Esta semana, varios nuevos embajadores designados comparecieron ante el Senado para obtener su ratificación. La mayoría elogió a los países a los que fueron destinados, al revés de lo que ha hecho Trump durante sus nueve semanas en la Casa Blanca.
Paul Judd, designado para Chile (donde sirvió en los años 90 como misionero mormón), definió al país como “un socio de seguridad estratégica y económica”, actualmente amenazado por “organizaciones terroristas ligadas a Maduro en Venezuela y a la maligna influencia rusa”.
También elogió los llamados del Presidente Boric a denunciar los abusos contra los derechos civiles en Nicaragua y Venezuela (un elogio que la mitad del oficialismo preferiría olvidar). Y no dijo nada sobre aranceles, aun cuando un senador hizo ver su preocupación porque estos puedan favorecer un acercamiento con China.

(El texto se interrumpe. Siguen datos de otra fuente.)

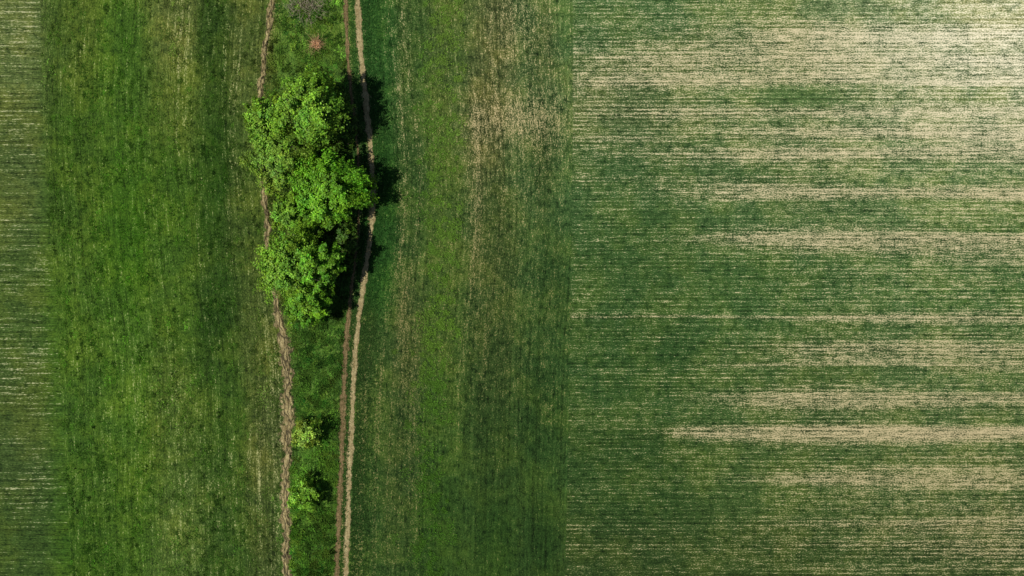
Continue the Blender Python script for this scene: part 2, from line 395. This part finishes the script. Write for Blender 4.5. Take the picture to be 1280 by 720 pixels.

Ahora hay que esperar qué sucederá en julio, al cabo de los 90 días “de gracia” que se ha dado Trump para aislar su gresca con China. Sólo se puede decir que el miedo continuará, entre otras cosas, porque los mercados son así: nerviosos. Y porque al menos una parte del desorden se debe a que ha habido más interés por vociferar el miedo que por tratar de entender para dónde va Trump. El miedo, precisamente, le es servicial.